Ostaggi della «diplomazia» I 500 giorni in India dei marò

Tanto è il tempo trascorso invano tra vertici come quello di ieri a Palazzo Chigi. Ecco le domande che restano senza risposta

I due marò Massimiliano Latorre e Salvatore Girone
I due marò Massimiliano Latorre e Salvatore Girone

I marò sono trattenuti in India da 502 giorni ed il processo a Delhi, se andrà bene, comincerà a settembre e potrebbe durare un paio di mesi. Secondo una fonte governativa de il Giornale «l'obiettivo è ottenere un'assoluzione per mancanza di prove o in subordine l'omicidio involontario che prevede una condanna dai 2 ai 6 anni».

Dopo 502 giorni il punto cruciale, mai chiarito ufficialmente dalle autorità italiane, è cosa sia veramente accaduto il 15 febbraio 2012, quando Massimiliano Latorre e Salvatore Girone giurano di aver sparato in acqua per fermare una sospetta imbarcazione pirata. Gli indiani li accusano fin dal primo giorno di avere ucciso due innocenti pescatori. Ieri sul Tg5 Toni Capuozzo ha mostrato nuovi indizi, che dimostrano le incongruenze, se non peggio, della ricostruzione indiana. Dopo 502 giorni il governo ha partorito sul caso marò un topolino.

Ieri il presidente del Consiglio Enrico Letta ha convocato una riunione di un'ora con i responsabili dei dicasteri interessati, Mario Mauro (Difesa), Emma Bonino (Esteri), Angelino Alfano (Interno), Anna Maria Cancellieri (Giustizia), l'inviato speciale Staffan De Mistura e l'ambasciatore in India, Daniele Mancini. Lo scarno comunicato di Palazzo Chigi sottolinea l'impegno del governo per «una soluzione equa e rapida» e annuncia che «le azioni intraprese» verranno «ulteriormente» intensificate. L'unica notizia che trapela è la partenza per Delhi, la prossima settimana, di De Mistura. La polizia indiana antiterrorismo doveva già chiudere l'inchiesta, ma sta allungando i tempi. A Delhi vogliono interrogare gli altri quattro marò che erano a bordo della Lexie. L'Italia non li rimanderà in India e ha proposto la deposizione in videoconferenza prevista dalla legge indiana.
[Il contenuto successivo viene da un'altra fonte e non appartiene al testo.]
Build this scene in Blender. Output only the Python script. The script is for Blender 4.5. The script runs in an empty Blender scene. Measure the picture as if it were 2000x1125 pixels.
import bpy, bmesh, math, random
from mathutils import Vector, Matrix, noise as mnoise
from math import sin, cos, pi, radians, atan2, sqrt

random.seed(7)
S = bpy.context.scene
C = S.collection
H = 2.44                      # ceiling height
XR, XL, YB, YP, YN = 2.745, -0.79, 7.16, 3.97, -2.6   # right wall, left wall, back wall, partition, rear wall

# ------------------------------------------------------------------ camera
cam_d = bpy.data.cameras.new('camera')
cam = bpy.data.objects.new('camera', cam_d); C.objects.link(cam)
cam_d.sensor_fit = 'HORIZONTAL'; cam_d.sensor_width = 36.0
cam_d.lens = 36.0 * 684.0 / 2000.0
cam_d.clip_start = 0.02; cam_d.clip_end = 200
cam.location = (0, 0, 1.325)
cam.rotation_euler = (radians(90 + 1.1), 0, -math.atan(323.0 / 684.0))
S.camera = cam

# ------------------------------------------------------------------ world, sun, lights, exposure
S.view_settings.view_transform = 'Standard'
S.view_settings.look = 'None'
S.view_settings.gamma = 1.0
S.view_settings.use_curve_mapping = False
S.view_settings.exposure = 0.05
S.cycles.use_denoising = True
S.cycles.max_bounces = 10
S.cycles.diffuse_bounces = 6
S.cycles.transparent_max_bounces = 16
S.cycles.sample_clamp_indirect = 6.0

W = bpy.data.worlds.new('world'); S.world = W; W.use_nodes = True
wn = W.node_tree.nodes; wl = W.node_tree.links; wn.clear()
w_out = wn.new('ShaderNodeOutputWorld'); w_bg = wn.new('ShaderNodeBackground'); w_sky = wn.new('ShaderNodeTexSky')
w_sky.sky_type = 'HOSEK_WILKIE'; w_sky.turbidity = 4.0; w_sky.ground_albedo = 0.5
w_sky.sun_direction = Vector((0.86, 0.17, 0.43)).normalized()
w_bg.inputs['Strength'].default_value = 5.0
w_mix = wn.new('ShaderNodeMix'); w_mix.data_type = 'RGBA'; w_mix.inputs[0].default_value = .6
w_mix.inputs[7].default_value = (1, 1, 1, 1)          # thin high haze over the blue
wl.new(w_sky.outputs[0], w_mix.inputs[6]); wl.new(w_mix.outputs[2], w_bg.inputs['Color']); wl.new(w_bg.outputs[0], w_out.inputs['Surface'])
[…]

L'ultimo civile, il comandante in seconda della Lexie, che pure deve andare a deporre, si recherà a Delhi entro il 21 di questo mese.

L'Italia punta a far chiudere l'inchiesta a fine luglio ed aprire il processo a Delhi in settembre. In aula la prima richiesta sarà il riconoscimento della giurisdizione italiana appellandosi all'Unclos, il diritto del mare dell'Onu. Difficile che passi e allora si entrerà nel dibattimento vero e proprio per dimostrare che non esiste la prova inconfutabile della colpevolezza dei marò. Molto dipenderà dall'atto di accusa della polizia antiterrorismo, che potrebbe essere più «morbida» di quella del Kerala. Il peschereccio, che era semi affondato, è stato tirato a secco, come rivela l'Ansa, ma l'acqua di mare ed i monsoni hanno reso quasi impossibile utilizzarlo come prova. I fori dei proiettili sono appena riconoscibili. Non a caso la dubbia e confusa perizia balistica indiana sarà un cavallo di battaglia della difesa dei marò.

Ieri il Tg5 ha rilanciato con nuove informazioni la tesi della piena innocenza di Latorre e Girone. Il St.Anthony sarebbe stato colpito in un altro incidente, probabilmente con una nave greca, l'Olympic Flair, che lo stesso giorno, ma alle 22.20 locali, aveva dichiarato un tentativo di arrembaggio. A bordo c'erano delle guardie private della compagnia privata Diaplous, che secondo l'armatore sarebbero state disarmate. In realtà, come ha mostrato il Tg5, i contractor greci utilizzano dei razzi non letali che lanciano cariche assordanti e accecanti. Freddy Bosco, il proprietario e comandante del St.

Antony, appena giunto nel porto indiano di Neendankara con i cadaveri dei due pescatori ha parlato di «un grande rumore», che lo aveva svegliato quando i suoi pescatori sono stati colpiti. Neppure calcolando la distanza fra il luogo dell'incidente con la nave italiana ed il porto indiano di attracco del St.Antony, con i due corpi a bordo, i tempi quadrano.